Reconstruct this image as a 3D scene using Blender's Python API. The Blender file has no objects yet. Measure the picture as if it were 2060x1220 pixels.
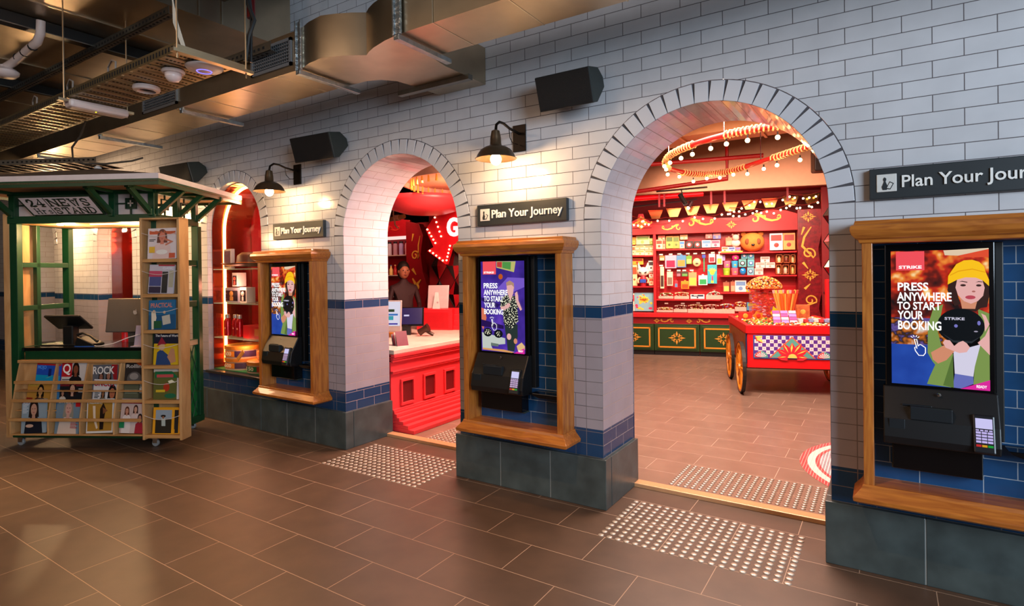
import bpy, bmesh, math, random
from mathutils import Vector, Matrix
PI = math.pi
sc = bpy.context.scene
COL = sc.collection
rnd = random.Random(7)
# ---------------------------------------------------------------- camera, world, exposure
YAW, PITCH, ROLL = 0.5837178697, -0.0049869995, -0.0127857342
CAM = Vector((2.331291827, -3.335146458, 1.489309475))
F = Vector((-math.sin(YAW)*math.cos(PITCH), math.cos(YAW)*math.cos(PITCH), math.sin(PITCH)))
R0 = F.cross(Vector((0, 0, 1))).normalized(); U0 = R0.cross(F)
RV = R0*math.cos(ROLL)+U0*math.sin(ROLL); UV_ = -R0*math.sin(ROLL)+U0*math.cos(ROLL)
cd = bpy.data.cameras.new('camera'); cam = bpy.data.objects.new('camera', cd); COL.objects.link(cam)
cam.matrix_world = Matrix(((RV.x, UV_.x, -F.x, CAM.x), (RV.y, UV_.y, -F.y, CAM.y), (RV.z, UV_.z, -F.z, CAM.z), (0, 0, 0, 1)))
cd.sensor_width = 36; cd.lens = 36*1158.2529/2060; cd.shift_x = 16.7305/2060; cd.shift_y = -56.7587/2060
cd.clip_start = 0.05; cd.clip_end = 100
sc.camera = cam
sc.view_settings.view_transform = 'Standard'; sc.view_settings.look = 'None'
sc.view_settings.exposure = 0.0; sc.view_settings.gamma = 1.0; sc.view_settings.use_curve_mapping = False
w = bpy.data.worlds.new('hall_ambient'); sc.world = w; w.use_nodes = True
w.node_tree.nodes['Background'].inputs[0].default_value = (0.62, 0.55, 0.55, 1)
w.node_tree.nodes['Background'].inputs[1].default_value = 0.20

def area(name, loc, target, size, power, col, sy=None, spread=PI):
    l = bpy.data.lights.new(name, 'AREA'); l.energy = power; l.color = col; l.size = size; l.spread = spread
    if sy: l.shape = 'RECTANGLE'; l.size_y = sy
    o = bpy.data.objects.new(name, l); COL.objects.link(o); o.location = loc
    o.rotation_euler = (Vector(target)-Vector(loc)).to_track_quat('-Z', 'Y').to_euler()
    return o
def spot(name, loc, target, power, col, ang=60, blend=.6, r=.05):
    l = bpy.data.lights.new(name, 'SPOT'); l.energy = power; l.color = col; l.spot_size = math.radians(ang); l.spot_blend = blend; l.shadow_soft_size = r
    o = bpy.data.objects.new(name, l); COL.objects.link(o); o.location = loc
    o.rotation_euler = (Vector(target)-Vector(loc)).to_track_quat('-Z', 'Y').to_euler()
    return o
def point(name, loc, power, col, r=.03):
    l = bpy.data.lights.new(name, 'POINT'); l.energy = power; l.color = col; l.shadow_soft_size = r
    o = bpy.data.objects.new(name, l); COL.objects.link(o); o.location = loc; return o
# daylight from the glazed front of the hall, to the right behind the camera
area('daylight', (7.2, -4.6, 2.7), (1.9, 0, 2.3), 3.2, 520, (.68, .84, 1.0), 2.6)
area('hall_fill', (-1.5, -5.2, 3.3), (-1.5, 0, 1.0), 5, 55, (1.0, .70, .50), 1.5)
# warm hall downlights
spot('downlight_left', (-2.6, -2.8, 3.38), (-3.0, -2.35, 0), 520, (1.0, .66, .34), 42, .95)
spot('downlight_left_b', (-1.0, -2.9, 3.38), (-0.9, -2.0, 0), 165, (1.0, .60, .32), 80, .9)
spot('downlight_front', (1.0, -2.4, 3.9), (1.2, -1.6, 0), 260, (1.0, .58, .32), 80, .9)
area('far_wall_fill', (-5.6, -1.2, 2.55), (-6.0, 0, 1.4), 1.4, 45, (1.0, .66, .38), .3)  # unseen area light added to warm the far wall
# sweet shop behind the right archway
area('shop_ceiling_a', (1.2, 1.9, 3.3), (1.1, 1.9, 0), 2.0, 300, (1.0, .74, .62), 2.2)
area('shop_ceiling_b', (0.8, 5.0, 2.62), (0.6, 6.9, .8), 2.4, 110, (1.0, .66, .52), .8)
# ticket counter behind the left archway
area('counter_ceiling', (-1.3, 1.35, 2.40), (-1.8, 1.7, 0), .7, 62, (1.0, .60, .46), .7)
point('canopy_fill', (-1.6, 1.7, 2.25), 9, (1.0, .55, .3), .05)  # unseen point light added to brighten the canopy underside
area('counter_front_light', (-0.45, 1.2, 2.4), (-1.5, 1.1, .4), .6, 85, (1.0, .66, .52))

# ---------------------------------------------------------------- materials
def lin(h):
    if isinstance(h, (tuple, list)): return tuple(h)[:3]
    h = h.lstrip('#'); v = [int(h[i:i+2], 16)/255 for i in (0, 2, 4)]
    return tuple(c/12.92 if c <= .04045 else ((c+.055)/1.055)**2.4 for c in v)
MATS = {}
def nd(nt, t, **kw):
    n = nt.nodes.new(t)
    for k, v in kw.items():
        if k.startswith('i_'):
            k = k[2:]; k = int(k) if k.isdigit() else k
            n.inputs[k].default_value = v
        else: setattr(n, k, v)
    return n
def mat(col, rough=.5, metal=0, emit=0, noise=.06, ns=18, coat=0, trans=0, alpha=1, bump=0, ecol=None):
    key = (str(col), rough, metal, emit, noise, ns, coat, trans, alpha, bump, str(ecol))
    if key in MATS: return MATS[key]
    m = bpy.data.materials.new('finish'); m.use_nodes = True; nt = m.node_tree; b = nt.nodes['Principled BSDF']
    c = lin(col); b.inputs['Base Color'].default_value = (*c, 1)
    b.inputs['Roughness'].default_value = rough; b.inputs['Metallic'].default_value = metal
    b.inputs['Coat Weight'].default_value = coat; b.inputs['Transmission Weight'].default_value = trans; b.inputs['Alpha'].default_value = alpha
    if noise or bump:
        tc = nd(nt, 'ShaderNodeTexCoord'); nz = nd(nt, 'ShaderNodeTexNoise', i_Scale=ns, i_Detail=4.0)
        nt.links.new(tc.outputs['Object'], nz.inputs['Vector'])
        if noise:
            mx = nd(nt, 'ShaderNodeMix', data_type='RGBA')
            mx.inputs[6].default_value = (*[x*(1-noise*2) for x in c], 1); mx.inputs[7].default_value = (*[min(1, x*(1+noise*2)) for x in c], 1)
            nt.links.new(nz.outputs[0], mx.inputs[0]); nt.links.new(mx.outputs[2], b.inputs['Base Color'])
        if bump:
            bp = nd(nt, 'ShaderNodeBump', i_Strength=bump, i_Distance=.01)
            nt.links.new(nz.outputs[0], bp.inputs['Height']); nt.links.new(bp.outputs[0], b.inputs['Normal'])
    if emit:
        b.inputs['Emission Color'].default_value = (*lin(ecol or col), 1); b.inputs['Emission Strength'].default_value = emit
    MATS[key] = m; return m
def wood(c1, c2, rough=.45, sc_=(6, 6, .8), coat=.1):
    key = ('wood', c1, c2, rough, sc_)
    if key in MATS: return MATS[key]
    m = bpy.data.materials.new('wood_grain'); m.use_nodes = True; nt = m.node_tree; b = nt.nodes['Principled BSDF']
    tc = nd(nt, 'ShaderNodeTexCoord'); mp = nd(nt, 'ShaderNodeMapping'); mp.inputs['Scale'].default_value = sc_
    nz = nd(nt, 'ShaderNodeTexNoise', i_Scale=9.0, i_Detail=8.0, i_Distortion=1.2)
    cr = nd(nt, 'ShaderNodeValToRGB'); cr.color_ramp.elements[0].position = .36; cr.color_ramp.elements[1].position = .66
    cr.color_ramp.elements[0].color = (*lin(c1), 1); cr.color_ramp.elements[1].color = (*lin(c2), 1)
    nt.links.new(tc.outputs['Object'], mp.inputs[0]); nt.links.new(mp.outputs[0], nz.inputs['Vector']); nt.links.new(nz.outputs[0], cr.inputs[0])
    nt.links.new(cr.outputs[0], b.inputs['Base Color']); b.inputs['Roughness'].default_value = rough; b.inputs['Coat Weight'].default_value = coat
    MATS[key] = m; return m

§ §

STATED EXERCISE:
Return exactly what appears from the opening line of the material through the line with "w.node_tree.nodes['Background'].inputs[1].default_value = 0.20", apart from the pictures.

COMPLETE OUTPUT:
Reconstruct this image as a 3D scene using Blender's Python API. The Blender file has no objects yet. Measure the picture as if it were 2060x1220 pixels.
import bpy, bmesh, math, random
from mathutils import Vector, Matrix
PI = math.pi
sc = bpy.context.scene
COL = sc.collection
rnd = random.Random(7)
# ---------------------------------------------------------------- camera, world, exposure
YAW, PITCH, ROLL = 0.5837178697, -0.0049869995, -0.0127857342
CAM = Vector((2.331291827, -3.335146458, 1.489309475))
F = Vector((-math.sin(YAW)*math.cos(PITCH), math.cos(YAW)*math.cos(PITCH), math.sin(PITCH)))
R0 = F.cross(Vector((0, 0, 1))).normalized(); U0 = R0.cross(F)
RV = R0*math.cos(ROLL)+U0*math.sin(ROLL); UV_ = -R0*math.sin(ROLL)+U0*math.cos(ROLL)
cd = bpy.data.cameras.new('camera'); cam = bpy.data.objects.new('camera', cd); COL.objects.link(cam)
cam.matrix_world = Matrix(((RV.x, UV_.x, -F.x, CAM.x), (RV.y, UV_.y, -F.y, CAM.y), (RV.z, UV_.z, -F.z, CAM.z), (0, 0, 0, 1)))
cd.sensor_width = 36; cd.lens = 36*1158.2529/2060; cd.shift_x = 16.7305/2060; cd.shift_y = -56.7587/2060
cd.clip_start = 0.05; cd.clip_end = 100
sc.camera = cam
sc.view_settings.view_transform = 'Standard'; sc.view_settings.look = 'None'
sc.view_settings.exposure = 0.0; sc.view_settings.gamma = 1.0; sc.view_settings.use_curve_mapping = False
w = bpy.data.worlds.new('hall_ambient'); sc.world = w; w.use_nodes = True
w.node_tree.nodes['Background'].inputs[0].default_value = (0.62, 0.55, 0.55, 1)
w.node_tree.nodes['Background'].inputs[1].default_value = 0.20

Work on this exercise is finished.